Stotsky calls on legislators and their constituents to revamp the system. To ensure teacher competency, she proposes raising college-admission standards and abolishing credits for undergraduate education coursework, replacing it with four years of academic coursework for core-subject teachers. Educationally high-achieving countries, such as Finland, South Korea, and Singapore, already take such measures. Extensive studies show that a teacher’s subject-matter knowledge is the best predictor of a student’s achievement, in line with the common-sense notion that “teachers cannot teach what they do not know,” as Stotsky puts it. Graduate-level coursework and professional-development courses should also be in the teacher’s subject areas: coursework for an M.S. or M.A. degree is far more intellectually demanding than for a M.Ed. degree. Stotsky also suggests requiring that directors, department heads, and curriculum specialists at the 5-12 grade level hold a master’s degree in their core subject and at least 18 credits of advanced graduate studies in one of the core academic subjects they supervise.

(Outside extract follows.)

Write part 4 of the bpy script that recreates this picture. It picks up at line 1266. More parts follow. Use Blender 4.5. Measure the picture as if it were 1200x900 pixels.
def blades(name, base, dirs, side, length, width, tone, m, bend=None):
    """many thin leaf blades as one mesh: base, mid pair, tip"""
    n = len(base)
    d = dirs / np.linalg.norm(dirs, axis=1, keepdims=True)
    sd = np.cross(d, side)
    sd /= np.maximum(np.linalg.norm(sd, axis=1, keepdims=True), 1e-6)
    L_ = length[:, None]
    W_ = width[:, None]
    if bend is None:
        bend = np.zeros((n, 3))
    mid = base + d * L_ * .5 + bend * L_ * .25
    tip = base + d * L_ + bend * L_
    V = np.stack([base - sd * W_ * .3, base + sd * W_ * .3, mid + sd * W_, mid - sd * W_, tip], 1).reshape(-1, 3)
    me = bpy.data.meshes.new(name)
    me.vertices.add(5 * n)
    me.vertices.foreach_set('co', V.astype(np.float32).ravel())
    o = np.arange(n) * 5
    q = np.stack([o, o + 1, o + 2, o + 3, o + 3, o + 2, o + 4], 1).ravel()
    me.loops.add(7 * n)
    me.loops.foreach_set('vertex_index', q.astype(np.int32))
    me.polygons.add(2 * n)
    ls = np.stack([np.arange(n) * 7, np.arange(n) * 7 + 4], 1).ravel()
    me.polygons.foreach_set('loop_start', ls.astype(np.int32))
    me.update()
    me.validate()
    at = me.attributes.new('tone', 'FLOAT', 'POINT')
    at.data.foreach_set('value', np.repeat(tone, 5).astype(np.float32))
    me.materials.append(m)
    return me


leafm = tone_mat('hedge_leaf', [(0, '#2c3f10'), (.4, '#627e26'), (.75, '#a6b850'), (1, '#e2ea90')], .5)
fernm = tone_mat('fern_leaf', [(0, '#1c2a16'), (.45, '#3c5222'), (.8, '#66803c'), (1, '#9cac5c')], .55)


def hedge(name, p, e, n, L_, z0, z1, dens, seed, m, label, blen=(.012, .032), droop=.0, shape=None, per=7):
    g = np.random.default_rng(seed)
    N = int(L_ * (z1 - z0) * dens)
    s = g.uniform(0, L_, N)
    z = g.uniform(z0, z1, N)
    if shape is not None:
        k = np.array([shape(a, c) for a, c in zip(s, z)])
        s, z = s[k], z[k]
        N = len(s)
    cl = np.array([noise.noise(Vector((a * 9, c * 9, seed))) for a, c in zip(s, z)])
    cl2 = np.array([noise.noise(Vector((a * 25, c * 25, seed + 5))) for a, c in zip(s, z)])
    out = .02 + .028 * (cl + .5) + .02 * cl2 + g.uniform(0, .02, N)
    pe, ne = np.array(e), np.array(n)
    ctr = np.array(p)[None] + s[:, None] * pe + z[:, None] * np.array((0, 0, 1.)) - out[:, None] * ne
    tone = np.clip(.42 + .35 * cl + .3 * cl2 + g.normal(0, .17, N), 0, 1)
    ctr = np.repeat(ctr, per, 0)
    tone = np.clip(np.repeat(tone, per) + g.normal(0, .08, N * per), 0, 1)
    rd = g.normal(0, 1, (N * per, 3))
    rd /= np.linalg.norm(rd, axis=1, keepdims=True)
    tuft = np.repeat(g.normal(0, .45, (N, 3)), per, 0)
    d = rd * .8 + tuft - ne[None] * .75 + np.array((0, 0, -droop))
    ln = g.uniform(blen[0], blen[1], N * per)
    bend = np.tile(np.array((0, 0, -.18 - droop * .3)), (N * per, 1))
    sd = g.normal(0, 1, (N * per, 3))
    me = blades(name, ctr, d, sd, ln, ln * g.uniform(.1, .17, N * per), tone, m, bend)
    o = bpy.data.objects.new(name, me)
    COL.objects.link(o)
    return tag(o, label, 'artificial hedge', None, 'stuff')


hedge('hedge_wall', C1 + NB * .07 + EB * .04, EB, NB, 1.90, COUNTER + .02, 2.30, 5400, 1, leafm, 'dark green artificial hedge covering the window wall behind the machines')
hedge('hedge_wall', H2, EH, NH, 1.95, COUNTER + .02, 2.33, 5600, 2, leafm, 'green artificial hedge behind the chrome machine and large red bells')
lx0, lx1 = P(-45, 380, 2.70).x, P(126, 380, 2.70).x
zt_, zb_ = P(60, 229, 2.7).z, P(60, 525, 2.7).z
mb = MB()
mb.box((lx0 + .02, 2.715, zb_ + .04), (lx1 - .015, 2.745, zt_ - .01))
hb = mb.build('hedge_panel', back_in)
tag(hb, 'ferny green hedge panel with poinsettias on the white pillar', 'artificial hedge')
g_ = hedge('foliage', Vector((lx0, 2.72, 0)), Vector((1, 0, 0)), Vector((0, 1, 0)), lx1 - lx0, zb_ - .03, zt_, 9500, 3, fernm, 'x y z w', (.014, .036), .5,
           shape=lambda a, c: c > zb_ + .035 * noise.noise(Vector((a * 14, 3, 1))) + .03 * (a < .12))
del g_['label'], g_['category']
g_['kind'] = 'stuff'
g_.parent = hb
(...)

Such practical measures, however, aren’t in vogue. Much of the rhetoric surrounding the 2009 Race to the Top contest for federal stimulus funds focused on improving teacher quality, but the methods for measuring such quality can be dubious—including having students, beginning as early as kindergarten, evaluate their teachers. Georgia’s eight-year-olds assess teachers on such criteria as “my teacher cares about my learning” and “my teacher shows me how I can use what I learn at home and in the community.” The state then ties teacher bonuses to such ratings.

Stotsky’s compact and data-filled book should serve as a useful resource for pushing back against failed education policies and the bureaucrats who defend them.